Türkiye Yeşilçam’ı özlüyor… Bütün sanatçılarının hep birlikte yılbaşı şarkıları söylediği milletinin TRT’sini özlüyor… Biz bize olduğumuz günleri özlüyor…
Evet devlet dindarlaştı…
Evet devlet otoriterleşti… Hatta 12 Eylül’den bile daha ağır otoriterleşti…
Evet, devletin ideolojik taarruzu tarihimizde hiç olmadığı kadar abandı milletin üzerine…
Ama sonuç?
Sonuç hiç beklenmeyen, tahmin edilmeyen bir erken nostaljiye doğru gidiyor.
Devlet dindarlaştıkça halk dinden uzaklaşıyor.
Rejim otoriterleştikçe halk nostaljiye saplanıyor.
Bekir Ağırdır: Toplumun yüzde 74’ü tam bir dönüşüm kıvamına geldi
Nostalji benim sevdiğim bir duygu değildir.

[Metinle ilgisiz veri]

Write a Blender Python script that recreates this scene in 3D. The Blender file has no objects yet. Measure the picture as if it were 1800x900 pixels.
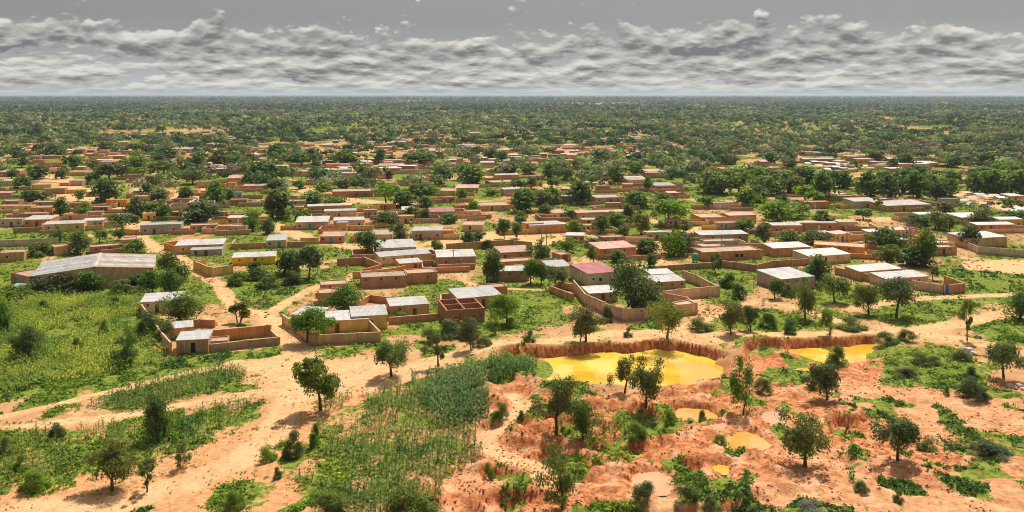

İnsanı dağıtan bir etkisi olabilir.
Bilelim ki bu kolektif bir depresyona sokabilir bu ülkeyi…
İşte tam bu noktada Bekir Ağırdır yaptığı yeni araştırmanın sonucunu açıklıyor.
“Toplumun yüzde 74’ü işte sizin anlattığınız bu noktaya geldi.
Bunun sosyolojik anlamı da şudur:
Toplum köklü bir değişim konusunda kıvamına gelmiştir.
Yeter ki ona bu değişimin istikameti gösterilsin.”
Öyleyse son 20 yılda ne hatalar yaptık?
Hepimiz iyi düşünmeliyiz…
Şu son 20 yılda ne hatalar yapıldı…
Neler yanlış, hatta berbat gitti bu ülkede…
Kendi payıma başkanlık sisteminin kurumlarından umudumu kestim…
Bunu AKP’nin parlamento gurubu ve parti teşkilatı düşünmelidir.
AKP Kongre süreci Eylül 2024’te başladı.
Şimdi neyin yanlış gittiğini düşünmek için çok kıymetli bir 10 ay var…
Pek umudum yok ama, yine de söyleyeyim dedim.